The Film Department has withdrawn its plan for an initial public offering and says it is in negotiation with investors “who prefer to keep the company in private hands” for $200m in equity and debt.

The announcement came after the US independent cut the price of its planned public offering, first announced last December, for a second time, a move suggesting the offering was not attracting enough investors.

Now the company, headed by Mark Gill and Neil Sacker, says it will use the new backing from its private investors to finance the production, acquisition and, through a new distribution arm, US release of 5-10 films a year.

Noting several other developments that should improve its financial situation the company said it has signed a US home entertainment deal with Twentieth-Century Fox and reached an agreement for its films to be screened by Showtime in the US pay TV window.
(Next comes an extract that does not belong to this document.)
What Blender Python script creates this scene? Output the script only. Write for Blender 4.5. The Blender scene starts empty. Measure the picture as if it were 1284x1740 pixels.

The films will go to Showtime via The Weinstein Co (Gill worked under Bob and Harvey Weinstein at Miramax).

Also announced were a December 25 wide US release (again with The Weinstein Co) of Catherine Zeta-Jones romantic comedy The Rebound and the completion of Kate Hudson love story Earthbound, now targeted for release in the first quarter of next year.

Film Department said that over the last year it has improved its financial position by more than $75m, paying off more than $60 million in debt and raising $15 million in additional private equity. In the same period, the company said, more than $85 million in revenues and anticipated proceeds from films has been generated. The company’s $40m production Law Abiding Citizen has earned more than $120m at the box office worldwide.

Company chairman and CEO Gill said in a statement: “We’re thrilled to be coming out of a very difficult period for the entire independent film business with a great deal of momentum. We’re now on track to expand and to take advantage of the enormous market opportunity in US distribution, which is far greater than anything I’ve seen in 25 years in this business.”

Vice chairman and COO Sacker added: “We’re grateful to all of the investors and finance industry veterans who have continued to support us in this transition, among them Mike Goguen, Michael Singer, Guy Inzalaco, Waleed Al Ibrahim, Zeid Masri, Roy Salter, Mike Witherill, Jon Merriman, Peter Coleman and their team at Merriman Curhan Ford, Bryan LaCour and his Union Bank entertainment group, and Joe Crabb and his team at Squire Sanders. And we’re excited to be in business with everyone at Twentieth-Century Fox Home Entertainment, which is widely and rightly regarded as an industry leader.”